Don’t isolate yourself from the world. Not only will it give you a stinky attitude about people in the world, but it makes you dull when dealing with the world. By dull I don’t mean boring, I mean not sharp. I enjoy commenting on blogs and getting in discussions because it helps sharpen my thoughts and my understanding of the things I am talking about. The guy I ran into a disagreement this week is 61 years old, has been a Nazarene pastor for decades, has seen 1000s of people come to Christ in his ministry and pastors a large church with over 600 people. My track record is a little bit different than his. I took and am taking the scenic route. But in my conversation, I could see where I wasn’t understood, and could begin to see why he said what he did and where he was coming from. It is in the context of community that I continue to learn and grow, and sharpen my skills, my brain. Make sure you seek fellowship, that your closest friends are like you, desiring to have Christ in all of their life.
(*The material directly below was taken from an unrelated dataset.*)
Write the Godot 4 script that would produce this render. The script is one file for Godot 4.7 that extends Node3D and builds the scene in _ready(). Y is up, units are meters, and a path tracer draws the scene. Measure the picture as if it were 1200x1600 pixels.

Finally, put on Christ. Love God with everything you have, and love your neighbor as yourself. Love bears all things, believes all things, hopes all things, endures all things. Love is the character of God showing through in your life. Most of us, if left to our own devices and absent of God would be angry and bitter. We would be selfish and greedy. We would be hurtful with our words. We would be deceptive with our thoughts. But God died so that we would be more than those things. We make the choice to deny ourselves, our rights, to take up our cross daily, and follow Jesus. We make the commitment to be spiritual sacrifices, to reject the world, to be transformed by the renewing of our mind. We allow ourselves to be a new creation in Christ, to be changed from glory to glory until we fully reflect the character of Christ. Live that out in the world – letting God be God, and He will use you mightily in the kingdom.